What you have to do = Only the lines from the line containing "Write the bpy" through the line containing "PI = math.pi" should be reproduced, please, with no pictures.

Data listing =
********

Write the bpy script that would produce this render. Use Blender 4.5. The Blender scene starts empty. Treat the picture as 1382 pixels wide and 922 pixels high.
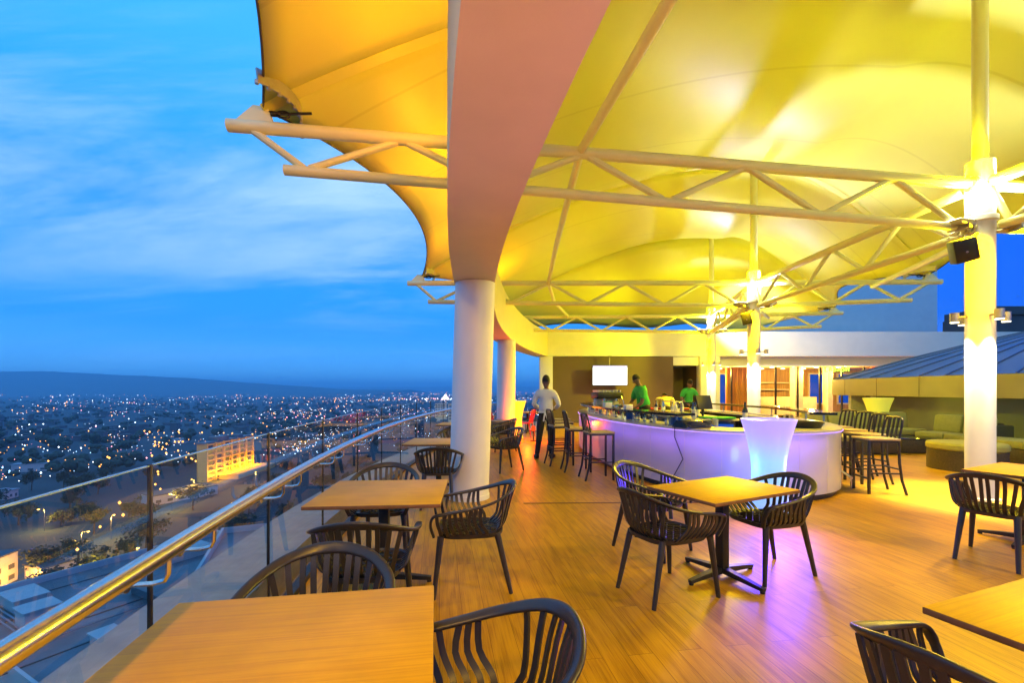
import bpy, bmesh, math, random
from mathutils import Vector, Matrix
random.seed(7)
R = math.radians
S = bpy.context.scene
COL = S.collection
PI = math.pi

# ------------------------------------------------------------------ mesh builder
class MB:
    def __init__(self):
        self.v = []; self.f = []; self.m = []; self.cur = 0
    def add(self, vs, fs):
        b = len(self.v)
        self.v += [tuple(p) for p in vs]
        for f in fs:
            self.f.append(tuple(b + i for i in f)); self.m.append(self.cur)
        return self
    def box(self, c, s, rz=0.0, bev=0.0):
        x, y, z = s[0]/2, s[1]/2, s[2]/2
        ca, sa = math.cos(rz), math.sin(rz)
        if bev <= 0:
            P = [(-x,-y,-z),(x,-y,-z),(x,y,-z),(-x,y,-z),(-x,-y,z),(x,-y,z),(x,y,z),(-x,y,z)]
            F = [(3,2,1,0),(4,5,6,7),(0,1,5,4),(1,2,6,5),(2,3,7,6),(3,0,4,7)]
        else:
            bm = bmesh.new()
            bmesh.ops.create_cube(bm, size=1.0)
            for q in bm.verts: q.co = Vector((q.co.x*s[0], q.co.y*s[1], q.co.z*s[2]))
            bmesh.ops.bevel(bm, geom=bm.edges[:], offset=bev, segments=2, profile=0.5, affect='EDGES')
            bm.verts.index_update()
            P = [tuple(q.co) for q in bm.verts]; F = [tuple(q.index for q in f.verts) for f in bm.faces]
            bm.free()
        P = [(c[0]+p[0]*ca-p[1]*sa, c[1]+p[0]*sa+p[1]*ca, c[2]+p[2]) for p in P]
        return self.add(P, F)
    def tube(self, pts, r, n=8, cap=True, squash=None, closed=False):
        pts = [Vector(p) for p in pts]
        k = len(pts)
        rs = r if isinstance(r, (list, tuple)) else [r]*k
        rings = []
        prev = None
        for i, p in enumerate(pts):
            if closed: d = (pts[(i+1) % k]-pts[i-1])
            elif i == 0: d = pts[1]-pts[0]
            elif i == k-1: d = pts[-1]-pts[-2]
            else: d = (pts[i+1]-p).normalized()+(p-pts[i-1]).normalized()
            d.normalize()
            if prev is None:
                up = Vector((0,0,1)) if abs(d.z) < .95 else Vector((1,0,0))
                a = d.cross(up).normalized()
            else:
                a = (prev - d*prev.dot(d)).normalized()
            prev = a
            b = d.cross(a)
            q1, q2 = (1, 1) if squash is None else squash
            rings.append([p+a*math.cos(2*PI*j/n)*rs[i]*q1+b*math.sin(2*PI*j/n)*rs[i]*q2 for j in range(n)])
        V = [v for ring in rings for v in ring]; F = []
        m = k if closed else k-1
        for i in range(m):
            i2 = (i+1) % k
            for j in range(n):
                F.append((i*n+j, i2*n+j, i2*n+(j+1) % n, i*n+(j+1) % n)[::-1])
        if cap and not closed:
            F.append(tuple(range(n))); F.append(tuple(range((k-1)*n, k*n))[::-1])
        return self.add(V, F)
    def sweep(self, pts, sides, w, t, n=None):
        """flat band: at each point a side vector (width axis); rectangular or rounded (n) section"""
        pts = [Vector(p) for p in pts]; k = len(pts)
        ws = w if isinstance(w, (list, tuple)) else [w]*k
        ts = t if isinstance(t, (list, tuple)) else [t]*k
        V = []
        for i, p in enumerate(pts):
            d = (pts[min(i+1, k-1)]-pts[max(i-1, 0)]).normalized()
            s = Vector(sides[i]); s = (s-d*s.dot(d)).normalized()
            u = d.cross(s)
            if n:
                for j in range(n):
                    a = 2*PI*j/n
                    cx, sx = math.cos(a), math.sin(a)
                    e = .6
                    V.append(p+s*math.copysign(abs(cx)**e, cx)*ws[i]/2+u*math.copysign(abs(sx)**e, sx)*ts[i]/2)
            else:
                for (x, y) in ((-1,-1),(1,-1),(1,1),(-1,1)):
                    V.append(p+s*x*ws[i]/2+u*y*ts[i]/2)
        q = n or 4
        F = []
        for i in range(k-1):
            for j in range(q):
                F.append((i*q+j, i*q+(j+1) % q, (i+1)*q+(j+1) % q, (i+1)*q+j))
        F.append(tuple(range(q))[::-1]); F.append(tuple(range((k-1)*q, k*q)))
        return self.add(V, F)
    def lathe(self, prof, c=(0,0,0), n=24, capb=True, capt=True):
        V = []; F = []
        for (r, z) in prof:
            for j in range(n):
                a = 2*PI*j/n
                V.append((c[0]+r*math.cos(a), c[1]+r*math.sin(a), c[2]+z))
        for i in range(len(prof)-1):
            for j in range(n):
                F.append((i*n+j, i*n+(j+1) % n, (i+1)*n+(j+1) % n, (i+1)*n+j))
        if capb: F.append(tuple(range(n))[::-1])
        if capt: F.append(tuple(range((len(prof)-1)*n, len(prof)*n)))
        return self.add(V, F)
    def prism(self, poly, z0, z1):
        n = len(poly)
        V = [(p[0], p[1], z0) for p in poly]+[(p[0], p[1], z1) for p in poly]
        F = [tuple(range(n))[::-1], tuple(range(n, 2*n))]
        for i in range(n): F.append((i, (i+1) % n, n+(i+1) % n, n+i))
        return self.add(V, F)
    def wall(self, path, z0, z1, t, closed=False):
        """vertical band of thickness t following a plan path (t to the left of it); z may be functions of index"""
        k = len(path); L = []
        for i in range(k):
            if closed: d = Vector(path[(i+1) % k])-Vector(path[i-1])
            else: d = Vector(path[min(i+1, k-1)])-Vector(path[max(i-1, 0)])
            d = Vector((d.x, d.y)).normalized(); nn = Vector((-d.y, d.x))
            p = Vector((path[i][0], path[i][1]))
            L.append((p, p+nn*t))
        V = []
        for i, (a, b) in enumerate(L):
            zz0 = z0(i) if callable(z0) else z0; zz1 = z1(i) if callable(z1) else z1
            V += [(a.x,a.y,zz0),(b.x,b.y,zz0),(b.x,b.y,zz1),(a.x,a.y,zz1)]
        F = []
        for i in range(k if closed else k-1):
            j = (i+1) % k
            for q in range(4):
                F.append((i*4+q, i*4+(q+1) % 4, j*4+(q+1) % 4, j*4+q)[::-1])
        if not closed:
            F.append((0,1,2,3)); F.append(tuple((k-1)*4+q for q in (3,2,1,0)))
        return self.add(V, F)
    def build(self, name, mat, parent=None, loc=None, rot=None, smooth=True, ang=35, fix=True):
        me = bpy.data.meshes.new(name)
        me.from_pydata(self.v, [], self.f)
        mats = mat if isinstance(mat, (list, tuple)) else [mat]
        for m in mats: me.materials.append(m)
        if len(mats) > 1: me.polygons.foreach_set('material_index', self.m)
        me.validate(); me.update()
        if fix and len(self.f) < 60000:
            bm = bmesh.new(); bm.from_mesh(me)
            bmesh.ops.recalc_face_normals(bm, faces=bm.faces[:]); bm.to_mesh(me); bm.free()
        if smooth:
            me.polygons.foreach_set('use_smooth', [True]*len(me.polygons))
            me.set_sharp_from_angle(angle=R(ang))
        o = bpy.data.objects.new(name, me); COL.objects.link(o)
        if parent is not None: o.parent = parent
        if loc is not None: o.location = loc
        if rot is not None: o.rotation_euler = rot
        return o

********

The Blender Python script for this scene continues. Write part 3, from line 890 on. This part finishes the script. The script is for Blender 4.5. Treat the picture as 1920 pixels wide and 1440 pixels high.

********

Finished exercise =
Write the bpy script that would produce this render. Use Blender 4.5. The Blender scene starts empty. Treat the picture as 1382 pixels wide and 922 pixels high.
import bpy, bmesh, math, random
from mathutils import Vector, Matrix
random.seed(7)
R = math.radians
S = bpy.context.scene
COL = S.collection
PI = math.pi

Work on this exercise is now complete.